Retype exactly what runs from the first line of the data to the line with "return m, nt, nt.nodes['Principled BSDF']", keeping both of those lines and skipping pictures.

────────────────────

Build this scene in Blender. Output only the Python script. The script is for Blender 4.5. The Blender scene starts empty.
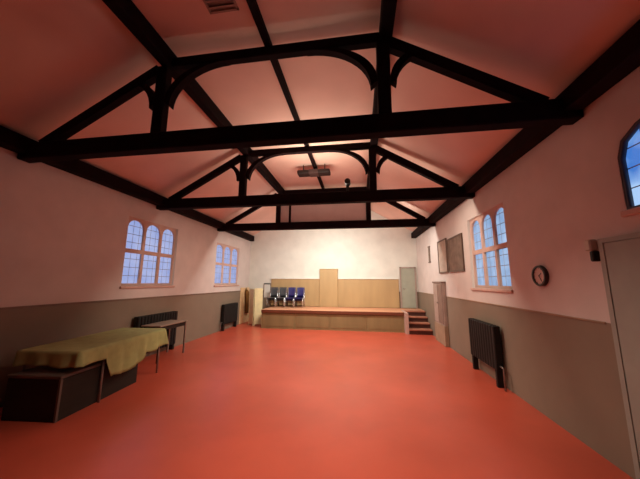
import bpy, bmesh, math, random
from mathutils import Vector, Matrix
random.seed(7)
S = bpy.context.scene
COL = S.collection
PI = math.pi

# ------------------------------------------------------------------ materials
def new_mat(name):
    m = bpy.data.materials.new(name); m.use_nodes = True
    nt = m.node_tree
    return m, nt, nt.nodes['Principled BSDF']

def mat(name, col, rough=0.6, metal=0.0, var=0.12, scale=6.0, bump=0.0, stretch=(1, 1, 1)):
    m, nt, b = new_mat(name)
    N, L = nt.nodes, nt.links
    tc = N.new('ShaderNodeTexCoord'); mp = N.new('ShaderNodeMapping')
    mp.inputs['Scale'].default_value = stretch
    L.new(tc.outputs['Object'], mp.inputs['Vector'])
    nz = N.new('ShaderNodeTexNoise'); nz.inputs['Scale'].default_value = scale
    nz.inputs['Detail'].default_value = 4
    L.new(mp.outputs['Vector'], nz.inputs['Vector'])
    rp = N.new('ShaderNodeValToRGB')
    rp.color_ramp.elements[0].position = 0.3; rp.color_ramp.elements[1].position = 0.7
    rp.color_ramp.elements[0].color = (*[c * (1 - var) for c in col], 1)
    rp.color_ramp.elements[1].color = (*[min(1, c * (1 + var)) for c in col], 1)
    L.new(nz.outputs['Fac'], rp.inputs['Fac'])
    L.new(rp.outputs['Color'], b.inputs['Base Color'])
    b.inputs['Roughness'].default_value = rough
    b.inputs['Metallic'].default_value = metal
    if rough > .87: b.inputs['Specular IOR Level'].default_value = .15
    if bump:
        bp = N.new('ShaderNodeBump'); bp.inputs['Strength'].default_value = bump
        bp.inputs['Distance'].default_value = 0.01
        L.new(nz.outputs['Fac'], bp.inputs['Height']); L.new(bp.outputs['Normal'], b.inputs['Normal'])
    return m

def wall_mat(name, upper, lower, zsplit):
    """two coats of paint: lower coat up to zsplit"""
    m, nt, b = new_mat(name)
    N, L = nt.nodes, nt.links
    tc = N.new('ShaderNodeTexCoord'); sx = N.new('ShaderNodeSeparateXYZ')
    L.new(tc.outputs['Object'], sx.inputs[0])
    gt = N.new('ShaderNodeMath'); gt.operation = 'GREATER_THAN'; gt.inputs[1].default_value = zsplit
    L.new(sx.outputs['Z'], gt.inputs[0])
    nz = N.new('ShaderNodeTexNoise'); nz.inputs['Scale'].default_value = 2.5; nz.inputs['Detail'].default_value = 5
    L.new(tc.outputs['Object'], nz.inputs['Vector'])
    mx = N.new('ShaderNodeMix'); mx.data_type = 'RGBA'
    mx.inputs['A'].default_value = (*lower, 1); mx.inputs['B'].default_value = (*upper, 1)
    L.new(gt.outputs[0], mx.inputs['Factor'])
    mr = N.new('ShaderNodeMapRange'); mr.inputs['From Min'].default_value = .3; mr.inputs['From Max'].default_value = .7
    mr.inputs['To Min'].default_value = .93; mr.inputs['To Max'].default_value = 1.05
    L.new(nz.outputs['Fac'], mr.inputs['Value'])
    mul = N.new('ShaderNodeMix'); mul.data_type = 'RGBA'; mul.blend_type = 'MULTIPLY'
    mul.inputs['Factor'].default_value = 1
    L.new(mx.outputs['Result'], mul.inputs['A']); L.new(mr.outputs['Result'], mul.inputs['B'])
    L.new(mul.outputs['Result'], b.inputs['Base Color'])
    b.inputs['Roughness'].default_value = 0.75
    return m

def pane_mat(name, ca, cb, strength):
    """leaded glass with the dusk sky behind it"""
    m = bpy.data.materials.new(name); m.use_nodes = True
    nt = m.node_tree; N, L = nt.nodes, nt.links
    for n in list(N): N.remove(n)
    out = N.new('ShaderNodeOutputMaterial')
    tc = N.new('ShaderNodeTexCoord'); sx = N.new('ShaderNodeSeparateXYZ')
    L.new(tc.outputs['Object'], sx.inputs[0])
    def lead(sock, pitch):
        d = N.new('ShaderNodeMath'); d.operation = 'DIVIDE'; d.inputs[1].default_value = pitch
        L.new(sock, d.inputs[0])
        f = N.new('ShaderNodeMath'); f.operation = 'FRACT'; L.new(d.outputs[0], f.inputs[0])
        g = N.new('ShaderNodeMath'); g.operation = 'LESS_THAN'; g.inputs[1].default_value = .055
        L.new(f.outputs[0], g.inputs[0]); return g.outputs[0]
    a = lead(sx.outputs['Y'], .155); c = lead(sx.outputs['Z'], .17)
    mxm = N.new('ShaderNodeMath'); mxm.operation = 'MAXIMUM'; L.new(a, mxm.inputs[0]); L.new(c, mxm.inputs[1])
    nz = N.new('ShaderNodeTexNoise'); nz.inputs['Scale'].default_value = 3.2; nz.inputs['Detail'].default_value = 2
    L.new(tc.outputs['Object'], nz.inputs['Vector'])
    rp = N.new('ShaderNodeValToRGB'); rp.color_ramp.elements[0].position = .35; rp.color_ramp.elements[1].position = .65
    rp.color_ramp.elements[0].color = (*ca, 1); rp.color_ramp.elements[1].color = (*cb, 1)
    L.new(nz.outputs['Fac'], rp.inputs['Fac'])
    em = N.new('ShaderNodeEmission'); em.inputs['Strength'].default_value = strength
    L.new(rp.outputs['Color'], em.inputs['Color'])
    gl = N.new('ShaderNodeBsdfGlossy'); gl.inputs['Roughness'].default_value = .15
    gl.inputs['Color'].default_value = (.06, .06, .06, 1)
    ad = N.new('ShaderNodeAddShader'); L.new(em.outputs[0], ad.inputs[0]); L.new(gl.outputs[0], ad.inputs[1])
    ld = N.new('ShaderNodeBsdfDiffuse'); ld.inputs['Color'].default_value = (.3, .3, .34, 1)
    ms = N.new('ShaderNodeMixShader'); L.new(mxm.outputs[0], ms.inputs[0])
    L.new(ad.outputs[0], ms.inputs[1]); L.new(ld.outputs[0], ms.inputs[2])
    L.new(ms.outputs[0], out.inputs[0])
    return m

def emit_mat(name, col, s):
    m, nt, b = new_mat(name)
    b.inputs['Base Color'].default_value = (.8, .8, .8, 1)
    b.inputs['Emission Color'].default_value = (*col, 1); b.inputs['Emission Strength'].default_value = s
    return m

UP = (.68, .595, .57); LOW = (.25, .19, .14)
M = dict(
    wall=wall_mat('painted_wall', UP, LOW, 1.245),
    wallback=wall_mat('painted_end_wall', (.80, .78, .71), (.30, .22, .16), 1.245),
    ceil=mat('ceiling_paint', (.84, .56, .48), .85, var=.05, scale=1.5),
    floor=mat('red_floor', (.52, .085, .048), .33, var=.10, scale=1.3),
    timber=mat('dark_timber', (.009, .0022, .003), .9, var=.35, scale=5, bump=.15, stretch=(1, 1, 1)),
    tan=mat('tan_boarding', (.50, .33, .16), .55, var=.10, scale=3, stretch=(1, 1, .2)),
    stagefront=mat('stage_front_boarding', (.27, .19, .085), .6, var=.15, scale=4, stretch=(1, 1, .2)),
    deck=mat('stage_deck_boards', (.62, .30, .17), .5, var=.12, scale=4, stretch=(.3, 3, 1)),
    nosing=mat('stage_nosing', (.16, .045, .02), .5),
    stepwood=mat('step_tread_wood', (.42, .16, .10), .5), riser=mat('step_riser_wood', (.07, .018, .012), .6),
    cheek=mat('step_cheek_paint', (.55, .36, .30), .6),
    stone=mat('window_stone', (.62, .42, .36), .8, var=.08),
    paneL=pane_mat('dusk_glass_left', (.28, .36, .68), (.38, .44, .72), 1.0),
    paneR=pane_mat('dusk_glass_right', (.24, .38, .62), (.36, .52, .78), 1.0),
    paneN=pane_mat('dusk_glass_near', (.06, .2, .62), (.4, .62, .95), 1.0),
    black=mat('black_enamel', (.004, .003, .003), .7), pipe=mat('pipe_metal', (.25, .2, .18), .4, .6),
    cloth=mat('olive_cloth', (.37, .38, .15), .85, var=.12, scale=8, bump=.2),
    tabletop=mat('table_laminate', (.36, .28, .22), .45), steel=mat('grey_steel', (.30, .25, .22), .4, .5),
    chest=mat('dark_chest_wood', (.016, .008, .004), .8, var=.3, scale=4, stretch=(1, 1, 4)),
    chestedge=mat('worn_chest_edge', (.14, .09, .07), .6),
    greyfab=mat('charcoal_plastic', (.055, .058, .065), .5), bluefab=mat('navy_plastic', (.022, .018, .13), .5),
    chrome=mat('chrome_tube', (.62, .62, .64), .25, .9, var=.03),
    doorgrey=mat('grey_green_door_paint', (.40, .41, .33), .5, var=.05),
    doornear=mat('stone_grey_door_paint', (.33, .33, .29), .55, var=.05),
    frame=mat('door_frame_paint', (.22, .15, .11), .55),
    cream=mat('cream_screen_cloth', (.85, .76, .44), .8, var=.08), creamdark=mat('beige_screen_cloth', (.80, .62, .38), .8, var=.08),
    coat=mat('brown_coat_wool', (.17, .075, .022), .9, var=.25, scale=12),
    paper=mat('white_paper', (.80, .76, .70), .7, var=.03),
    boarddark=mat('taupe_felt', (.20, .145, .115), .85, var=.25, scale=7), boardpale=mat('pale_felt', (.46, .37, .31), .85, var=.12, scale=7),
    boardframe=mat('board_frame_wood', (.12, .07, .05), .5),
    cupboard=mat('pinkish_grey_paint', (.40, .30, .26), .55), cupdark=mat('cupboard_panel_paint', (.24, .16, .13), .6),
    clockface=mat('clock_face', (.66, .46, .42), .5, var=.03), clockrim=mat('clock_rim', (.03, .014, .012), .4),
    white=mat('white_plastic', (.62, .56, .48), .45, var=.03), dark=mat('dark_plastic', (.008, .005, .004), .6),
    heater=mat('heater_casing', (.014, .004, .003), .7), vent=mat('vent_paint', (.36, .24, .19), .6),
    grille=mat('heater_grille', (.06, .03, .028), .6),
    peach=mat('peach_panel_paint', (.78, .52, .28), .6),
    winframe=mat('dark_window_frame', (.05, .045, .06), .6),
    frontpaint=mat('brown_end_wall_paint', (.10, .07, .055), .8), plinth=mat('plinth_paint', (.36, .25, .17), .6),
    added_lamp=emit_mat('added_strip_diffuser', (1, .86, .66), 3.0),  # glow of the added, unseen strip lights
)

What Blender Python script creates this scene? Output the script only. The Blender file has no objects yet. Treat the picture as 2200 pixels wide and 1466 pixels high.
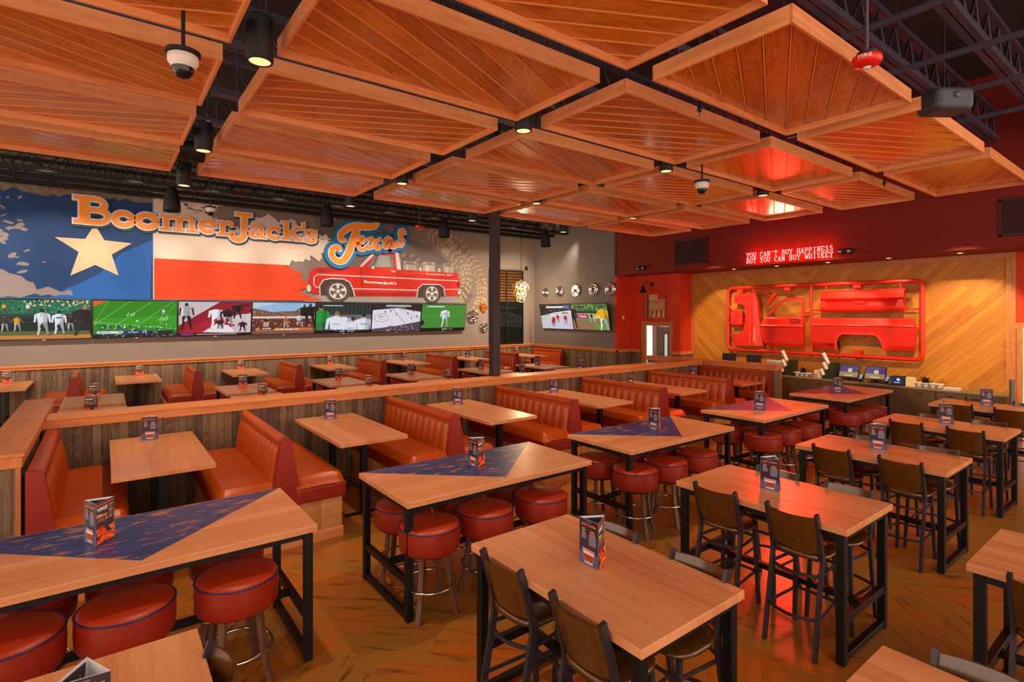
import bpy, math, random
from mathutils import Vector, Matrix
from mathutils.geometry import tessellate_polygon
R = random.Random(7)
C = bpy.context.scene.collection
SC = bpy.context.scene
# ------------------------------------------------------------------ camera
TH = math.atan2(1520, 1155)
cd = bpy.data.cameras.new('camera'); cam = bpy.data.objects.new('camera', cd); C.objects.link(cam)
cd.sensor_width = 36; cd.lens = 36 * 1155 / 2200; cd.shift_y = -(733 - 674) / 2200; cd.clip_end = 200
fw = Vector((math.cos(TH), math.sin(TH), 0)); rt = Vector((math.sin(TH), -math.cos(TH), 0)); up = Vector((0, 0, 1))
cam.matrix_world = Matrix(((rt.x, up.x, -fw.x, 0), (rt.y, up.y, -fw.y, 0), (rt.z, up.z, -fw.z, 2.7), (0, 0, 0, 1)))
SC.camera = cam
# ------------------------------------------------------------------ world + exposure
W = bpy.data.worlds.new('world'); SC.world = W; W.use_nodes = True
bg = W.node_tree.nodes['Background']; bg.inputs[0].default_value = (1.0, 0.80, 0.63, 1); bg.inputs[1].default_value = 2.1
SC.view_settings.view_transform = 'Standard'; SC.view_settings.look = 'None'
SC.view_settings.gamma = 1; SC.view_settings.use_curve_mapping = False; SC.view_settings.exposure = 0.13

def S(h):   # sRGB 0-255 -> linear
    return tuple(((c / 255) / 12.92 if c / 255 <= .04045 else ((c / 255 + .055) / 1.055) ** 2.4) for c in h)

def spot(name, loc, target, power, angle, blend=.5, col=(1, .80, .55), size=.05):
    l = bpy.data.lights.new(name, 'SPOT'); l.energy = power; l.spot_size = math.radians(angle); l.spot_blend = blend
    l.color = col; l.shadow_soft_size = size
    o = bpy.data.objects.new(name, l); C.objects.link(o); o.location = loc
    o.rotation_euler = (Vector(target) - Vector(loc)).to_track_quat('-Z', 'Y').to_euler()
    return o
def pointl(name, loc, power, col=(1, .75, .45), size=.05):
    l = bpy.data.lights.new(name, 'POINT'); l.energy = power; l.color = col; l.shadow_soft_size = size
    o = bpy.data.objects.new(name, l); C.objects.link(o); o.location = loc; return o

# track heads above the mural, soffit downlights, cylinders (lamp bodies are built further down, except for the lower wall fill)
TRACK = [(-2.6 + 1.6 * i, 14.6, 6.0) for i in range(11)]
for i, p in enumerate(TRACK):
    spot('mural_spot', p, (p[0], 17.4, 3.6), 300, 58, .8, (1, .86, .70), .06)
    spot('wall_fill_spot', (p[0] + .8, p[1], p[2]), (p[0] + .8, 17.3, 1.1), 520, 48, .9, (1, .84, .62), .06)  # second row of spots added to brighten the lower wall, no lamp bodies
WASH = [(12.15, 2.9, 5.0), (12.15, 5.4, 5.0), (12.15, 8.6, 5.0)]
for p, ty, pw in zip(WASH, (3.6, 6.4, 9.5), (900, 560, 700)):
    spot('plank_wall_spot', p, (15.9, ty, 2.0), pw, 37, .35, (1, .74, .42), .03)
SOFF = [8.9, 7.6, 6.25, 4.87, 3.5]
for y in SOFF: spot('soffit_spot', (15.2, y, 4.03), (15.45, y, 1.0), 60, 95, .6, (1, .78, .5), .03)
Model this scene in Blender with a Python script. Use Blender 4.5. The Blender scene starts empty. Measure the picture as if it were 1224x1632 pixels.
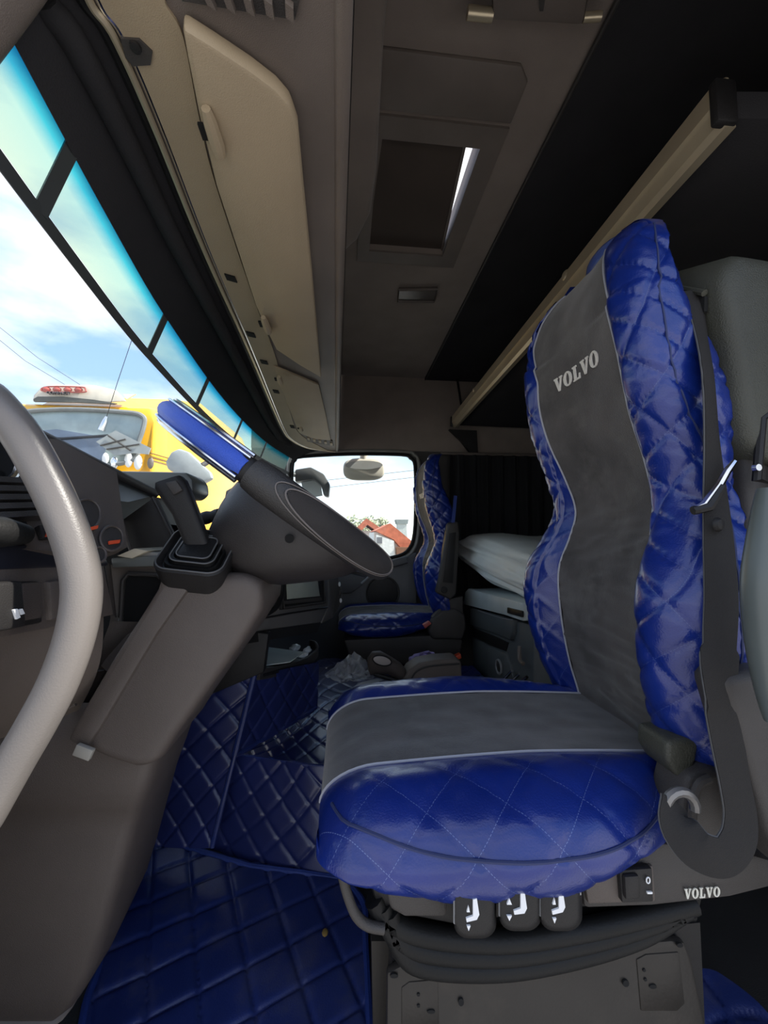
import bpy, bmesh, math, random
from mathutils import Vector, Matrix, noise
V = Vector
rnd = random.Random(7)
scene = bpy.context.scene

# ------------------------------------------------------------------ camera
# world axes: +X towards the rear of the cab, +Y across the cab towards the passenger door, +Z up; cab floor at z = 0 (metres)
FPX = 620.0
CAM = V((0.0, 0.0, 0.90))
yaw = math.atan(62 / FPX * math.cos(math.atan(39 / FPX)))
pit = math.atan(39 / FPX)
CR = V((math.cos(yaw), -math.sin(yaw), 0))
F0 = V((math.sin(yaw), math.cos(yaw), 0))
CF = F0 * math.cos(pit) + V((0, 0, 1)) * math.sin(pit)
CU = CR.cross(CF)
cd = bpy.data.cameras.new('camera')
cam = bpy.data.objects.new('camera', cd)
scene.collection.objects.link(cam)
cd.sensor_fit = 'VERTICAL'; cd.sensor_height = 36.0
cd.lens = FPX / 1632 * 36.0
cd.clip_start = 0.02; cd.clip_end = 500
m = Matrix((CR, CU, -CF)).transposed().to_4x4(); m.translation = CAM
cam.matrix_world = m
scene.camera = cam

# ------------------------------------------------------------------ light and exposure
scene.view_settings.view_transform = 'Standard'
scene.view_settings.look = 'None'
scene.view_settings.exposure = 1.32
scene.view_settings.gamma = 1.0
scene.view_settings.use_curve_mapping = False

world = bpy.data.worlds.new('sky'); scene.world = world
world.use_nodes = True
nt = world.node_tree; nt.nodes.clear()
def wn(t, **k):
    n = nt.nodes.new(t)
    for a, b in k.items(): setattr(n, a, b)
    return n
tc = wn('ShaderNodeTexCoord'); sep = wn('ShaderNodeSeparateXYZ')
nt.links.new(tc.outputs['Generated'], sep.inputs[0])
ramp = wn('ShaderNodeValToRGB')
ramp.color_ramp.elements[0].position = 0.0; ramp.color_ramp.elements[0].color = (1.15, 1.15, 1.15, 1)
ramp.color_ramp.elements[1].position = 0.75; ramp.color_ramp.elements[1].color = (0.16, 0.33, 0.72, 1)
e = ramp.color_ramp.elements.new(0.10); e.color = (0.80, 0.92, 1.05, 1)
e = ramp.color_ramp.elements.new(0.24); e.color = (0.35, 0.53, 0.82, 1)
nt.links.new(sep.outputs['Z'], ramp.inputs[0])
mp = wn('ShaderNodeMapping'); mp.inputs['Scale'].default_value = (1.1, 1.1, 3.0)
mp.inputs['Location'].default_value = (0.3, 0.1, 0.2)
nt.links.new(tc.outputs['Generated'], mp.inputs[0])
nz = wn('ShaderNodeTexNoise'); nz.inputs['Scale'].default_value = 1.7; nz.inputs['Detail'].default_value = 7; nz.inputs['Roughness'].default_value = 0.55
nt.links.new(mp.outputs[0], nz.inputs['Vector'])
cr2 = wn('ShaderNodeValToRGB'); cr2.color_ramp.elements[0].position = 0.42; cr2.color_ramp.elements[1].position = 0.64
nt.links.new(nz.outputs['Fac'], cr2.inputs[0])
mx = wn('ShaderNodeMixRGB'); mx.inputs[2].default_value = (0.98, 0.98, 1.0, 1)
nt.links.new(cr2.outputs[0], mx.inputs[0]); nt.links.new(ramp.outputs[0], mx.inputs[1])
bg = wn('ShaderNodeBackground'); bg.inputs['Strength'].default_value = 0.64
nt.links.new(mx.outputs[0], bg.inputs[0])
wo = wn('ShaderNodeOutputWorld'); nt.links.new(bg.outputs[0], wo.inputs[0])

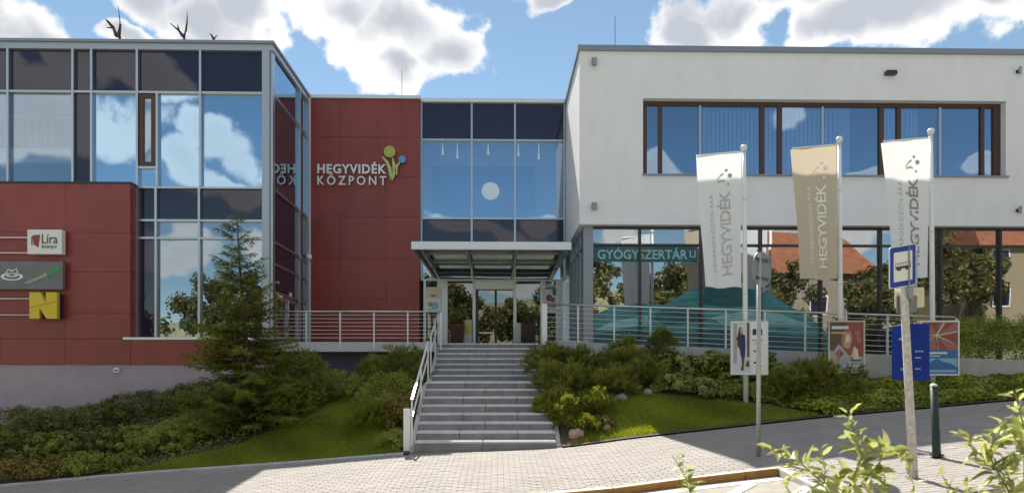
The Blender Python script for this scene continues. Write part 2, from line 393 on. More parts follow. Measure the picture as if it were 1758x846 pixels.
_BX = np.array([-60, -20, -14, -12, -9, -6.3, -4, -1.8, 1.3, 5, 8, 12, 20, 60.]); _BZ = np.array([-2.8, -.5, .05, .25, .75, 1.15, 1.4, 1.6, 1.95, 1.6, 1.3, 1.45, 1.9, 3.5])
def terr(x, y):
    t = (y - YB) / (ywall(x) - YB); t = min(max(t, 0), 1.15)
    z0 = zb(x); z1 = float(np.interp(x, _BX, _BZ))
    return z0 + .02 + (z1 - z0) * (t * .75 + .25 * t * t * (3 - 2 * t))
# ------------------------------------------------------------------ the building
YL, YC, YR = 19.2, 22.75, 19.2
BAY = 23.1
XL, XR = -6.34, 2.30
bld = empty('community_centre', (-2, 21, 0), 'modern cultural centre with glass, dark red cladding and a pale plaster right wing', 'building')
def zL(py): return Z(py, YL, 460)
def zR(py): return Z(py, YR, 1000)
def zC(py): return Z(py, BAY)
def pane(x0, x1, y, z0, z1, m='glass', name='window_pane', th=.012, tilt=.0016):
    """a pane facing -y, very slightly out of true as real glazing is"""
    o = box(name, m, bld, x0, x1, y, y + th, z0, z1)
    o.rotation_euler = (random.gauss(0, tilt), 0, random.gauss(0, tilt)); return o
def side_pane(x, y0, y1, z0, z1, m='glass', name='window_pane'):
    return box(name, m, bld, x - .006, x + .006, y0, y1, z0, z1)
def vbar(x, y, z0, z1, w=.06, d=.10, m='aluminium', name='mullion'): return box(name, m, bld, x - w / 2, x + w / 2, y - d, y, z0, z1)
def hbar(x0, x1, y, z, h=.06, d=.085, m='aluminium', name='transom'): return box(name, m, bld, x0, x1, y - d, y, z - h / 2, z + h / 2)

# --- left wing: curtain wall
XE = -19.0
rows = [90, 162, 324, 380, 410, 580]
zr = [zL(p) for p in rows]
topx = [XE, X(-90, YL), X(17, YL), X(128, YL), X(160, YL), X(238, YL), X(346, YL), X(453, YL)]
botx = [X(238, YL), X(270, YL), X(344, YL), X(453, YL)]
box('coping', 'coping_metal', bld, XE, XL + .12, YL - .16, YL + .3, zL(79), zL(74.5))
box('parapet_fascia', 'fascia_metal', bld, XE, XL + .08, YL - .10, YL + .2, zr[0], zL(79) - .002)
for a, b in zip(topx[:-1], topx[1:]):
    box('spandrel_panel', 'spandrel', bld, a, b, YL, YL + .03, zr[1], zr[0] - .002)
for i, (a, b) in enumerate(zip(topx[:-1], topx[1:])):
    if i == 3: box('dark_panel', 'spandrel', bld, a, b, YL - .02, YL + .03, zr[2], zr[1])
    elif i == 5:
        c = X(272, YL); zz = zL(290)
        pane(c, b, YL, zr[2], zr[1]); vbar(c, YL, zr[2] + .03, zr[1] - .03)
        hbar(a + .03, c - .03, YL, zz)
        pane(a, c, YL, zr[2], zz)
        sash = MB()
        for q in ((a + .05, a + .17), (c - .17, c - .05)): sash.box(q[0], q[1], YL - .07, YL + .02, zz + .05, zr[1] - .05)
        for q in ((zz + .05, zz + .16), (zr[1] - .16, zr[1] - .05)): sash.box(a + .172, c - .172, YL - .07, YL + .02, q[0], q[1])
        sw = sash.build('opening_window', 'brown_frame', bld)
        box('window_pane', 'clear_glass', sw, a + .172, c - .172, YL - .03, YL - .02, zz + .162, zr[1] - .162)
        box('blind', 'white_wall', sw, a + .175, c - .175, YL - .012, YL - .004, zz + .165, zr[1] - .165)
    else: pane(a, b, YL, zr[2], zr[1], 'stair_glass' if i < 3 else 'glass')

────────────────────

Exercise response:
Build this scene in Blender. Output only the Python script. The script is for Blender 4.5. The Blender scene starts empty.
import bpy, bmesh, math, random
from mathutils import Vector, Matrix
random.seed(7)
S = bpy.context.scene
COL = S.collection
PI = math.pi

# ------------------------------------------------------------------ materials
def new_mat(name):
    m = bpy.data.materials.new(name); m.use_nodes = True
    nt = m.node_tree
    return m, nt, nt.nodes['Principled BSDF']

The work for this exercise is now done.